His playing days may be over but ex-York City and Sunderland striker Marco Gabbiadini is still inspiring people at football’s coalface, as he tells STEVE CARROLL.

FOOTBALL is the game that breaches all divides. It’s a saying discarded as a cliché. But a look at the work of Marco Gabbiadini and York company Inspire2Independence will tell you that couldn’t be further from the truth.

Gabbiadini was the free-scoring forward who terrorised defences and was a hero at York, Sunderland, Derby and Darlington in a near 19-year career which yielded 273 goals.

Now his role as head of sport-based learning at the Millfield Lane-based recruitment and training firm is giving him the kind of thrill he used to get scoring goals in packed grounds.

Well, almost.

Inspire2Independence’s Welfare to Work programme is helping thousands of people back into employment.

Based at Premier League and Football League clubs like Manchester United, Everton, Blackburn and Preston, it uses football to try to motivate people to gain the skills they need to become successful.

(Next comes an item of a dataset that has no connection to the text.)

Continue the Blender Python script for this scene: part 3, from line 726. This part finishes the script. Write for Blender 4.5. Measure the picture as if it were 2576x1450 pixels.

Gabbiadini’s role sees him use his contacts in the game to liaise with clubs – persuading them to act as training centres for the long-term unemployed, incapacity benefit claimants, lone parents, ethnic minorities and homeless people.

Football is the gospel.

Those on courses wear club kit, take part in training sessions and stage mock post-match press conferences. It’s partly about growing confidence. And what’s more it works.

“It works at Sunderland and Manchester United but it also works at Morecambe and Skelmersdale,” he said. “The possibilities are endless. I wouldn’t be doing it if I didn’t believe it could work.

“I have seen it work. It fulfilled something for me. It gave me an opportunity to be involved in football – in sport – and I have got a lot of contacts in that world.

“I am more involved on the setting up, liaising with clubs and contract negotiations. A lot of the work I do is meeting with people, such as the Professional Footballers’ Association, which puts a lot of money into community programmes for the clubs.

“There are people at many stages of their lives (that come to us). They may have worked for 20 years. They may have been really successful people and they have had a setback, and another setback, and all of a sudden their confidence has gone.

“It happened to me a couple of times in my career but I had the support there – of family – and the self-belief to come back. Some people don’t have that support and that’s what we try to give.

“It’s the teamwork ethic. We use the same principles of a football team – communication, responsibility – all these things some people can find challenging.

“To turn up at the right time, with the right kit, is a simile for going to work with the right equipment and some people find that difficult. It is simple things.

“Instead of saying to somebody ‘we are going to work on your interview techniques’ we turn it into something more interesting. We will put a video camera out and say they are post-match interviews. We’ll even go to the areas of the stadium where the managers would do it.”

Gabbiadini has a hands-on role. He still gets the boots on for training sessions and the 42-year-old reckons it’s amazing the impact this work can have on a person.

He added: “There was a guy at Sunderland last year who didn’t want to do the activity we were doing. We were coaching and there was some football going on. It wasn’t that it was to a high standard – it was more the involvement.

“He didn’t want to get involved but we had a video camera. They gave it to him and he started doing interviews and grabbing people from the session. He really came out of his shell and they couldn’t get the camera from him.

“It is amazing how that one day meant, for the rest of the course, he really came out of himself.

“We also talk about interviews and that some people can have many without succeeding. We brought up the example of the Ghana player, Asamoah Gyan, in the World Cup.

“He missed a penalty and five minutes later he had to take another one. It’s about the mental strength that you need to do that. We take it for granted but he took a massive set-back and then had to step up to the plate again.

“It’s showing people that it can be done. It’s very powerful when 20 unemployed people are watching this video. It’s not quite the same thrill (as scoring goals), but almost. It’s fulfilling in a different way and the challenge for us is to get out there. We do a lot of work to create the opportunities. We’ve never been turned down by a football club yet.”

Gabbiadini started his career at York, scoring 18 goals, before moving on to Sunderland and says he still looks out for their results. Although not born in the Minster city, he regards it as home.

“I am pleased they are still in existence – there was a time where that was hanging in the balance,” he added. “I’m a believer that we have five professional leagues in this country. The standard of football is good and York’s football in the play-off final, in the second half, was as good as the Third and Fourth Division used to be.

“The challenge to get out of the Conference each year is difficult because there are some big names in there. It’s big challenge as there are always one or two clubs throwing money at it each season.

“I always look for their results and hope they do well, but financially it’s difficult to get out of that division.”